IMPACT OF GST ON WORKS CONTRACT
- Dec 5, 2016
- 3 min read
Under GST regime, Section 3 read with Schedule II of Model GST Law provides that works contract including transfer of property in goods (whether in goods or in some other form) involved in the execution of a works contract shall be treated as “service” and tax would be charged accordingly. (not as goods or partly goods / partly services)
No specific valuation provision (abatement or composition) has been prescribed for works contract service so far. In case no abatement/ composition is provided, it may lead to significant increase in tax burden, especially if such services are taxed at Standard GST rate (which is 18%) and even if such services are subjected to lower tax rate (12%).
The Model GST law provides that the value of a supply would typically be the transaction value.
Free of cost supplies by recipient to contractor would be added in value and liable to GST. Thereafter, the contractor may need to include value of such free supplies of goods / services in the value of his services.
GST Impact on ongoing divisible / non-divisible contracts in which:
(1) Rates are inclusive of VAT & Service tax
In this case, agreements should ideally be re-drafted again from 01st April, 2017 to take care of increased tax burden.

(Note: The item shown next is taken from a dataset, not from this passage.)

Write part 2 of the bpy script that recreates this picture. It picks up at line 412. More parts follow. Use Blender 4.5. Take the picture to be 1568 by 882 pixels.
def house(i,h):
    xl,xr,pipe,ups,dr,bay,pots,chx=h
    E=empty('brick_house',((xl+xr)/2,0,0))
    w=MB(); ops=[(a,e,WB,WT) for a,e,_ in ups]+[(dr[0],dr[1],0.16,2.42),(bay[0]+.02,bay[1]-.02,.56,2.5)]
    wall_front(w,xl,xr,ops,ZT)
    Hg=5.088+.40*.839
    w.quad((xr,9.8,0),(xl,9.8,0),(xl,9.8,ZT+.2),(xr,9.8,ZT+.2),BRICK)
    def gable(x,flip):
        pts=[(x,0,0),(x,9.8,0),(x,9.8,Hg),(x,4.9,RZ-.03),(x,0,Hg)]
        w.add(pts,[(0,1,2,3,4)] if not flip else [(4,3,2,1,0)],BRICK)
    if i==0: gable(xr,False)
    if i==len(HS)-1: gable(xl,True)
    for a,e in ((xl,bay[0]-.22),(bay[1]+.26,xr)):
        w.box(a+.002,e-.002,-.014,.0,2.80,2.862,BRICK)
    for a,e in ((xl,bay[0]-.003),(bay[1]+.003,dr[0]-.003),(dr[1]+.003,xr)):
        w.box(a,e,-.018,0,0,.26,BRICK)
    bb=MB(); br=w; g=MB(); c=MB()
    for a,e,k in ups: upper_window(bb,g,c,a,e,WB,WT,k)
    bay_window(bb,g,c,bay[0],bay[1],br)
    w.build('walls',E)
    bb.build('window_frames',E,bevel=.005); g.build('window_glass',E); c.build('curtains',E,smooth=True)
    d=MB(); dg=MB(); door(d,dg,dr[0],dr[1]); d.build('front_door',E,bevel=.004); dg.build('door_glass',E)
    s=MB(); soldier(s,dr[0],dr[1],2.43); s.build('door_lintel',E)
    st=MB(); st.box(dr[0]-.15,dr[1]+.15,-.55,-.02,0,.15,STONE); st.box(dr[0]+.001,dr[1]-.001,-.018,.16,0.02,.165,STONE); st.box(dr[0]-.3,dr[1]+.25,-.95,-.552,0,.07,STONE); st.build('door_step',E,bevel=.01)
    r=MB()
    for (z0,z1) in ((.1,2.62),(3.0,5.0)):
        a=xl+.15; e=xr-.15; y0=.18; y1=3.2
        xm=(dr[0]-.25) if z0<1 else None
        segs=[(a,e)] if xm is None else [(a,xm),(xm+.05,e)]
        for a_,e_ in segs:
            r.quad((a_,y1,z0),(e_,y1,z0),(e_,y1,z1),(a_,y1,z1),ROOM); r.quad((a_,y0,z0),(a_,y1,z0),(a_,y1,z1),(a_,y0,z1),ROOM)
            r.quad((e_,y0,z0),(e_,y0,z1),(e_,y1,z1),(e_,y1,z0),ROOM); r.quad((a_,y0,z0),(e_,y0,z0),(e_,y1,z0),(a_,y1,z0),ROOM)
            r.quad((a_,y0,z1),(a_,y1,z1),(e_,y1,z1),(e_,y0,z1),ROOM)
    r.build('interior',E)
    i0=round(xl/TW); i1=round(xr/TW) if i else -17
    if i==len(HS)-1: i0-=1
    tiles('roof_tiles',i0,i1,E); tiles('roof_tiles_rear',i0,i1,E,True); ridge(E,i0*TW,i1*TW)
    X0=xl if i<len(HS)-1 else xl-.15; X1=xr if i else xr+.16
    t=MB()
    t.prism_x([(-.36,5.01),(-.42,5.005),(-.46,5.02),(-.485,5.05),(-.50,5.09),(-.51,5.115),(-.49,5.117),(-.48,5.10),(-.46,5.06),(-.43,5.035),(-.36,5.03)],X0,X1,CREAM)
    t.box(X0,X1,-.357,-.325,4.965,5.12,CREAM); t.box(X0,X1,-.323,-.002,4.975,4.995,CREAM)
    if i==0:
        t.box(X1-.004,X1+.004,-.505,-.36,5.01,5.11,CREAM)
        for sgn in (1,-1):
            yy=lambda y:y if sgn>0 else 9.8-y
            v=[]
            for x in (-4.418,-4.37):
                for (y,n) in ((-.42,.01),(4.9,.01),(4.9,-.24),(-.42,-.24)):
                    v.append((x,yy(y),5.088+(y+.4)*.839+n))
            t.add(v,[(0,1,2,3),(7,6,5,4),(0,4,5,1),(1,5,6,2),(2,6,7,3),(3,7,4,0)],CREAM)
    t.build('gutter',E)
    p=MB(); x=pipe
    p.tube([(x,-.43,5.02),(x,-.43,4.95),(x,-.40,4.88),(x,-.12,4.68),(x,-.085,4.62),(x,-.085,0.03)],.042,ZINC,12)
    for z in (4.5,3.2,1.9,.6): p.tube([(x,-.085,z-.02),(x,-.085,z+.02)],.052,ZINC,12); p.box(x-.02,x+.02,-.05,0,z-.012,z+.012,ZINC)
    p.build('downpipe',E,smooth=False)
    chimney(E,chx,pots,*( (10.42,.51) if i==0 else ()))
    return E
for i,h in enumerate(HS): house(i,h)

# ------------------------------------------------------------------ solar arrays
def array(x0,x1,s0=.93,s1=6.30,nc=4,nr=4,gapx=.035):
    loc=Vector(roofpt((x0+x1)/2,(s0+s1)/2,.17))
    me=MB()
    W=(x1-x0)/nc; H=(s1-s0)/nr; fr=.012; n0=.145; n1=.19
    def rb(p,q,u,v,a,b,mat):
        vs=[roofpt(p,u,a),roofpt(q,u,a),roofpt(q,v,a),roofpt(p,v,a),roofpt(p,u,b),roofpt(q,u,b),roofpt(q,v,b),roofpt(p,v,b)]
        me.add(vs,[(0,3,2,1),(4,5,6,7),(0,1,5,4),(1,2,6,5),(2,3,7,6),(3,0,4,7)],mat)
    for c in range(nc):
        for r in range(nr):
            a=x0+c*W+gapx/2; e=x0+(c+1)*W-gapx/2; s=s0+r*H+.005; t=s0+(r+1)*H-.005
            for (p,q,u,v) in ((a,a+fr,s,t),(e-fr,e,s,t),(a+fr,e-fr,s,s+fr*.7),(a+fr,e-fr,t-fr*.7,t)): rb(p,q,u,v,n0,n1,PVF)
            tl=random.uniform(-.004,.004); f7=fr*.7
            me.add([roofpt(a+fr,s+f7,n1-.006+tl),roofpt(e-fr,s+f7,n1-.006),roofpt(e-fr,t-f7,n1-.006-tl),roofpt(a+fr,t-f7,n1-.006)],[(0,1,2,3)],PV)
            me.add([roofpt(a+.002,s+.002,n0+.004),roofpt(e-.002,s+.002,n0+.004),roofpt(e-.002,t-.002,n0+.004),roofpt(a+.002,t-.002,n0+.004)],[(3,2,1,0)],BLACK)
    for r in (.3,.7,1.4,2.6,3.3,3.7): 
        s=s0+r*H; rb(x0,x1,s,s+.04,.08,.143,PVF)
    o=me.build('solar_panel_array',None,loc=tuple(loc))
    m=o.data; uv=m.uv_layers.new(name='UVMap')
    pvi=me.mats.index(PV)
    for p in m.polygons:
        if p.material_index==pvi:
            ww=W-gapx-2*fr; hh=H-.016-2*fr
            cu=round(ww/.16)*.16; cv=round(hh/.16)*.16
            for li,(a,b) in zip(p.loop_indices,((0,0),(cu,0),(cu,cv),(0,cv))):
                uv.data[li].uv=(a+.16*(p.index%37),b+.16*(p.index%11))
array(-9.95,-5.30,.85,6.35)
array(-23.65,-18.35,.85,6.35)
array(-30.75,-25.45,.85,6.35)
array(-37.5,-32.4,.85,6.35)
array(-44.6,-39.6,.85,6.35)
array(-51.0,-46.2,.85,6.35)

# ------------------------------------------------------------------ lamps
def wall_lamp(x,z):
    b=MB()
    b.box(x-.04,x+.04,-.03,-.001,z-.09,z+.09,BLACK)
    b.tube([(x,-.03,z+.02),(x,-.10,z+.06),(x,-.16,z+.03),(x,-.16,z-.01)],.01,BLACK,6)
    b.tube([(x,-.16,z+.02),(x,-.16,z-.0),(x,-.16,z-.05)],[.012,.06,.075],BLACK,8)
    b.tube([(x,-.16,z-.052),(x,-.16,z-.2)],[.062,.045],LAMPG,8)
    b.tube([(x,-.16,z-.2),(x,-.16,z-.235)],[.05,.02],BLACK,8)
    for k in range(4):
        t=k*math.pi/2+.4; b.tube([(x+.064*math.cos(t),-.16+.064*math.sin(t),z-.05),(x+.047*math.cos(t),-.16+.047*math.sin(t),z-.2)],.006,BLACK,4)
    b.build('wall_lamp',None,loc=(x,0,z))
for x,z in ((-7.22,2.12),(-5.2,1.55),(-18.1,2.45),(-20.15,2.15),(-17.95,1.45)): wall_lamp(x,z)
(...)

The standard rate of GST as approved by GST Council in its meeting held on 03rd November, 2016 is 12 % and 18 %. Most services would become expensive as these may be taxed at the standard rate of 18 % against the current tax rate of 15.5% (including SBC & KKC). Goods would however, become cheaper under the GST regime.
Specific transition provision has been stipulated vide Section 159 and 160 for works contract/ periodic supplies as under:
‘159. The goods and/or services supplied on or after the appointed day in pursuance of a contract entered into prior to the appointed day shall be liable to tax under the provisions of this Act.
Notwithstanding anything contained in section 12 and 13, no tax shall be payable on the supply of goods and/or services made on or after the appointed day if the consideration for the said supply has been received prior to the appointed day and the duty or tax payable thereon has already been paid under the earlier law’
It appears that in case of periodic supply of goods/ services, GST Act would not apply on advances received prior to the GST law for goods/ services to be provided during the GST regime, provided tax has been paid on the same. This provision does not cater to the scenario where tax has not been paid, but is payable under earlier law post enactment of GST regime. Also, there is no provision for treatment of supplies prior to GST law where either the invoice has not been raised for the same, or payment has not been received, or tax has not been paid prior to enactment of GST law. This could result in dual taxation both, under the previous regime as well as under the GST regime.
Eligibility to avail credit of goods held as service provider
Currently, a service provider is not eligible to avail credit of the tax paid on goods (specially VAT) Under GST, since all supplies would be liable to GST, there needs to be a provision to allow a service provider to avail credit of the inputs held on the date of enactment of GST. There should be a mechanism to make this possible. In the Model GST law; there is no specific transition provision to this effect.
(2) Rates are not inclusive of VAT & Service tax i.e., VAT & Service tax are paid extra
GST Act would not apply on advances received prior to the GST law for goods/ services to be provided during the GST regime, provided tax has been paid on the same.
For contracts after 01st April, 2017, standard GST rate would be applicable and invoicing shall be done accordingly subject to abatements and valuation rules, if any.